Shannon Nickinson: Pensacola’s future depends on investing in its young children

How do we make a difference in a child’s future?

One answer comes from a study released in June by researchers at Johns Hopkins University in Baltimore. Over nearly 30 years they studied about 800 kids from first grade until their late 20s.

Kids whose parents were married and working fared better. Most kids from single-parent families did not rise far above where they began in life, according to NPR’s story about the study.

That is a particularly tough truth to take, especially for Escambia County, where 43.2 percent of our families are headed by single parents.

In a recent constituent video message, Escambia County Commissioner Lumon May highlighted a pilot summer program at Wedgewood Community Center that aimed to give kids a constructive, safe place to go for the summer.

Tre Bonner, one of the counselors at the Wedgewood camp, said there were close to 150 kids at the camp on most days. Attendance, he said, grew by word of mouth.

“You change lives by building the foundation up,” Bonner said. “Every kid’s parents can’t afford to pay the $160 a week (for summer enrichment camp). They’re trying, but they just can’t. To take these kids on and say you are going to do it (free of charge), it’s just tremendous.”

If many of those single-parent households are headed by women, the average earning power of those women is lower than that of men in the local workforce.

Women make up 48.5 percent of the Pensacola metro area’s workforce. (That includes Escambia and Santa Rosa counties.) That’s about 92,291 women who are working, according to the American Community Survey done by the U.S. Census Bureau.

Those women make on average $32,529 a year. The average male worker in our area makes $42,922 a year, in case you were curious. The largest number of our working women — 34,253 — work in sales and service-related jobs, with an average salary of $28,593 a year.

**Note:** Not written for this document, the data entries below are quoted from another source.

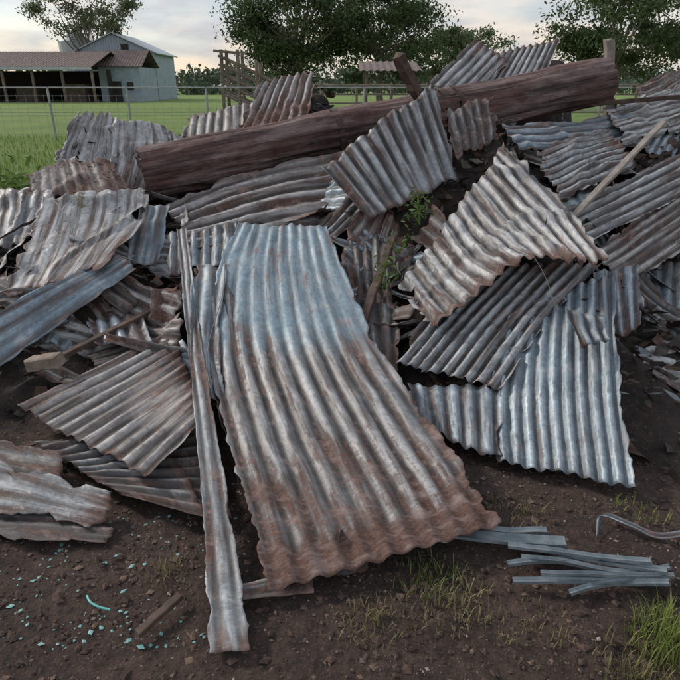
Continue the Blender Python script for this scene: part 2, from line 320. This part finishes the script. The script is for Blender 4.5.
beam('timber_post',(2.57,6.3,2.02),(2.72,6.3,1.1),.09,.08,M_wood,j=.003)
beam('timber_batten',(1.50,3.85,.80),(2.45,4.75,1.36),.045,.025,M_wood,j=.002)
beam('timber_batten',(-.64,1.34,.015),(-.54,1.48,.03),.028,.02,M_dkwood,j=.002)
beam('timber_batten',(-1.6,2.98,.20),(-1.15,3.4,.34),.045,.03,M_dkwood,j=.003)
beam('timber_batten',(.1,3.1,.30),(.35,3.9,.66),.05,.04,M_dkwood,j=.004)
beam('timber_batten',(2.2,5.9,1.45),(3.4,5.7,1.55),.07,.04,M_dkwood,j=.003)
beam('brick',(-1.68,2.9,.22),(-1.52,2.87,.25),.09,.07,plain('clay_brick',(.16,.12,.09),(.28,.22,.18),.9,0,20),n=4,j=.003)
# narrow cut strips on the ground, right
M_st=plain('galvanised_strip_metal',(.12,.15,.165),(.25,.28,.30),.5,.3,14,.2)
def lstrip(p0,p1,w=.045):
    p0=Vector(p0);p1=Vector(p1); d=(p1-p0); L=d.length; d.normalize(); sd=Vector((-d.y,d.x,0)); V=[];Fc=[];n=16;sg=random.random()*9
    prof=[(-.5,0),(-.48,.010),(-.2,.003),(.2,.003),(.48,.010),(.5,0)]
    for i in range(n+1):
        c=p0.lerp(p1,i/n)+sd*.010*noise.noise(Vector((i*.15,sg,0)))+Vector((0,0,.008*noise.noise(Vector((i*.15,sg,5)))))
        for a,b in prof: V.append(c+sd*a*w+Vector((0,0,b)))
    for i in range(n):
        for k in range(5): Fc.append((i*6+k,i*6+k+1,(i+1)*6+k+1,(i+1)*6+k))
    o=mesh('metal_strip',V,Fc,[M_st]); m=o.modifiers.new('s','SOLIDIFY'); m.thickness=.0015
lstrip((.36,1.78,.03),(.84,1.72,.04),.05); lstrip((.58,1.74,.03),(1.14,1.57,.045),.028); lstrip((.62,1.70,.045),(1.10,1.60,.055),.022)
lstrip((.60,1.55,.022),(1.13,1.53,.03),.022); lstrip((.66,1.66,.03),(1.12,1.56,.03),.02); lstrip((.78,1.50,.02),(1.17,1.60,.035),.018)
lstrip((.60,1.62,.03),(.95,1.66,.03),.02); lstrip((.70,1.57,.04),(1.16,1.55,.04),.015); lstrip((.40,1.83,.02),(.80,1.80,.02),.03)
def wire(name,pts,r,mat):
    cu=bpy.data.curves.new(name,'CURVE'); cu.dimensions='3D'; cu.bevel_depth=r; cu.bevel_resolution=3
    sp=cu.splines.new('NURBS'); sp.points.add(len(pts)-1); sp.use_endpoint_u=True
    for i,p in enumerate(pts): sp.points[i].co=(*p,1)
    cu.materials.append(mat); return link(bpy.data.objects.new(name,cu))
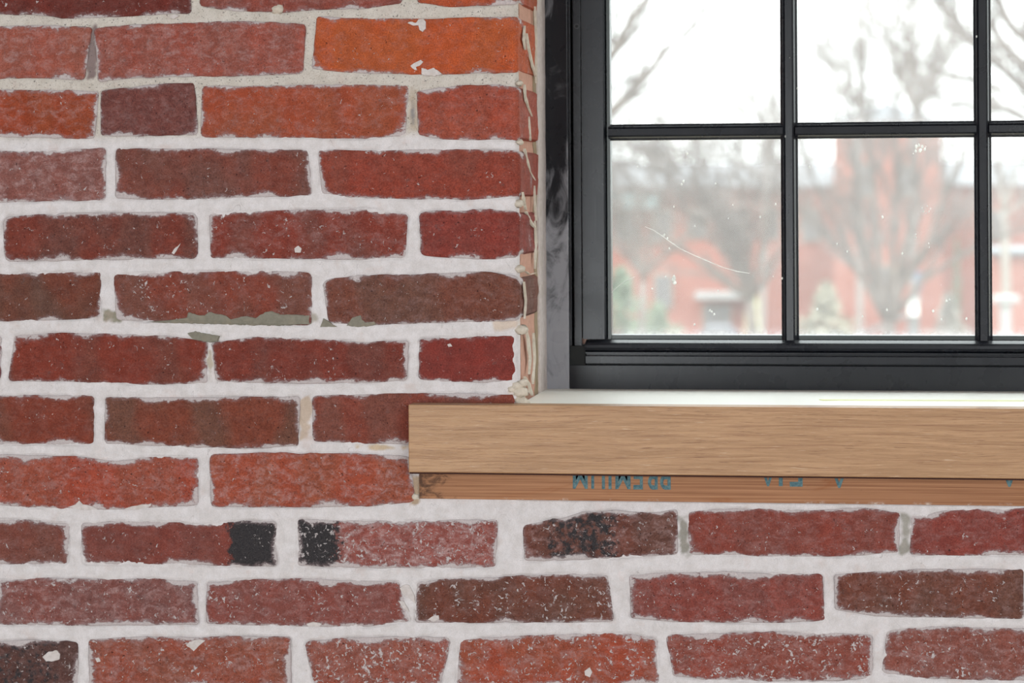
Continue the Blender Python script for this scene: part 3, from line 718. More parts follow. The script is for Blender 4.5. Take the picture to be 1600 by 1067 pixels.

This struggle is reflected, too in the findings of the recent Quality of Life survey, conducted by Mason-Dixon Polling and Research for the Pensacola Young Professionals.

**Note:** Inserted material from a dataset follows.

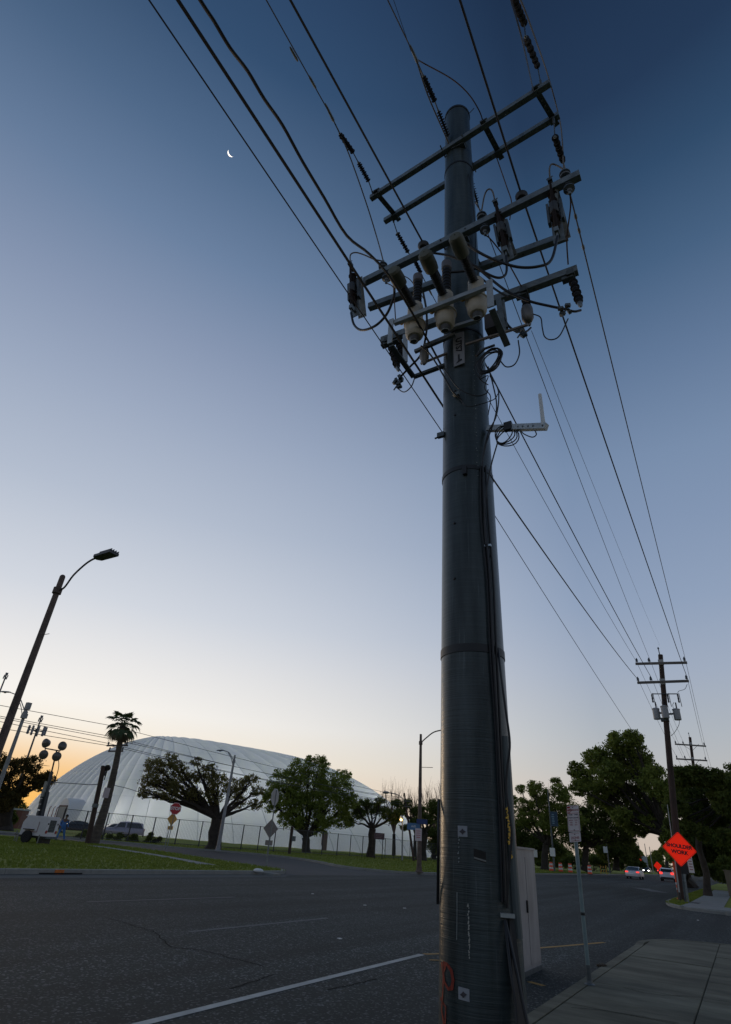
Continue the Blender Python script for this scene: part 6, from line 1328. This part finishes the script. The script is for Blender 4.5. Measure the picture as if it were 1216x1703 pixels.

That survey found that people think Escambia County is a good place for retirees to live.

If you are poor, or if you are a family with young children, well, not so much. Only 17 percent of folks thought this was a good place to live if you were poor; only 36 percent thought it was a good place for families with young children.

That puts a lot of our kids up against long odds for success.

But the growth of our community depends on bringing as many of those kids along as we can. Until the wage level rises, until the educational attainment of a child is less dependent on the neighborhood he lives in, we will remain a sleepy seaside community that is a great place to live for some folks.

We have the chance to determine what the price of our piece of paradise is. We can choose to invest in educating young children to better prepare them for the world they will face. We can choose to pay our workers wages that don’t keep pace with our peer communities. And we can remain a quiet little town with a big intergenerational poverty problem that keeps too many of our sons and daughters on the lower rungs of the economic ladder.

Shannon Nickinson is the editor of www.progresspromise.com, a news and analysis website in Pensacola. Column courtesy of Context Florida.